SETTING TIDES TO WORK
The ocean tides are also immensely powerful, but the rise and fall of the water is so slight and so gradual in most places that an enormous plant is required to obtain any appreciable amount of power. In certain regions, however, tidal power is actually in use to-day. At high tide water flows into a large basin and at the ebb of the tide the outflow of the basin operates a water wheel or turbine. Power can be obtained while the basin is filling as well as while it is emptying. One serious objection to this plan is that the turbine operates intermittently and at irregular intervals, sometimes by day and sometimes by night, depending upon the tide. However, tide mills need not be exposed to the fury of ocean storms as are plants that seek to employ the power of ocean waves. In certain localities the conformation of the coast is such as to accumulate the tidal flow and produce enormous differences of level between ebb and flood tide. In the Bay of Fundy, for instance, the tide rises seventy feet and an appreciable amount of power could be obtained from the flow of water into and out of the bay. If a sea-level canal were dug across the Isthmus of Panama there would be a flow of water back and forth through it because the tides at the Pacific side have a rise and fall of only two feet while on the Atlantic side the tide rises twenty-two feet. Some power might be obtained from the tidal flow through this canal, but a fall of twenty feet in fifty miles would not produce a very swift current.
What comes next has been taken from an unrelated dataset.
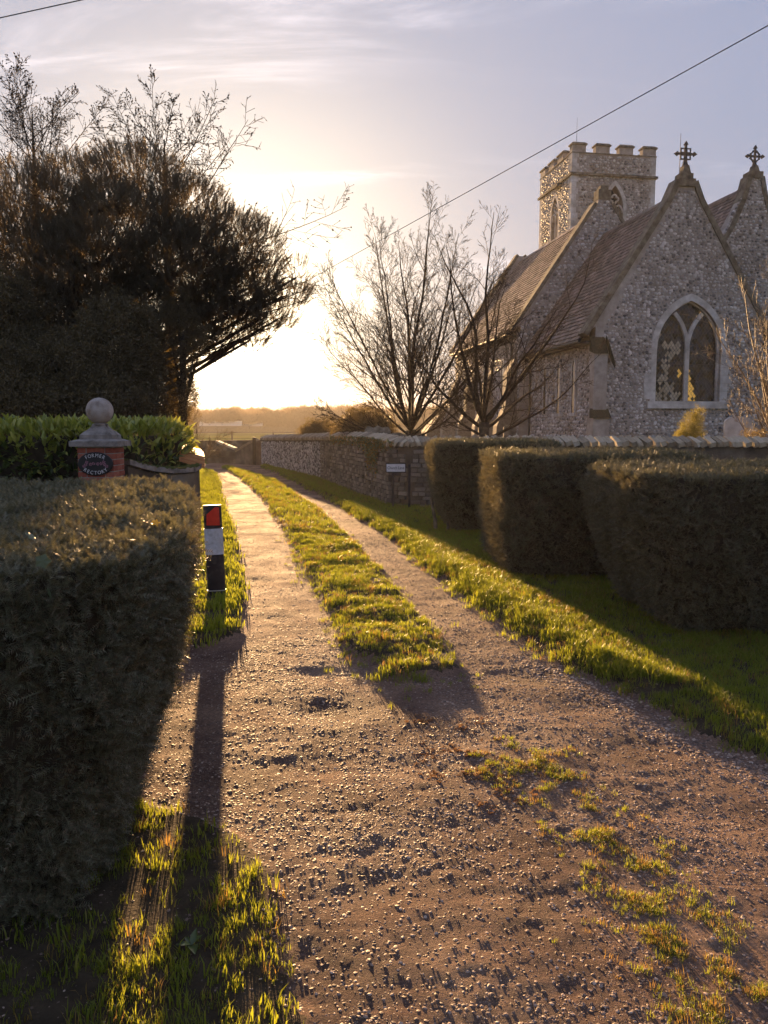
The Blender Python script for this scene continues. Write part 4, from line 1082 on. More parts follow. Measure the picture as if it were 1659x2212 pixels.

FIG. 55.—THE ESNAULT PELTERIE PLAN OF UTILIZING TIDAL POWER IN THE ENGLISH CHANNEL
If tidal power is to be utilized at all it must be done on a grand scale. A French engineer, R. Esnault Pelterie, has proposed a vast tidal power system in the English channel where the tide rises high. (See map Fig. 55.) The plan is a most ambitious one, but the power that could be obtained is enormous. He proposes to build concrete dikes across the channel at the Straits of Calais inclosing a large basin about twenty miles wide and turbines would be operated by the flow of water into and out of this basin. Of course locks would have to be provided to permit the passage of ships through the basin. Other and larger basins could be formed by walling off the estuary of the Thames and the bay of the Seine on the French coast. The Gulf of St. Malo could be inclosed by running a dike from Cape La Hague to the island of Guernsey and thence to the mouth of the Trieux. These basins would furnish a minimum of 800 horsepower for each square mile, hence the basin across the Straits of Calais alone would furnish nearly half a million horsepower while the Gulf of St. Malo would furnish about a quarter of the power that France now uses in her industries. The first cost of the installation would be heavy, but there would be no expense for fuel and the supply of power would be endless. It has been proposed to dam the estuary of the Severn (England) where the spring tides rise thirty feet, and it has been estimated that half a million horsepower would be developed. Part of the power would be used to pump water into an elevated reservoir which would serve as a storage battery, so that when the tidal plant was idle because of the turn of the tide, water flowing out of the reservoir would operate an auxiliary plant, thereby furnishing a continuous supply of power.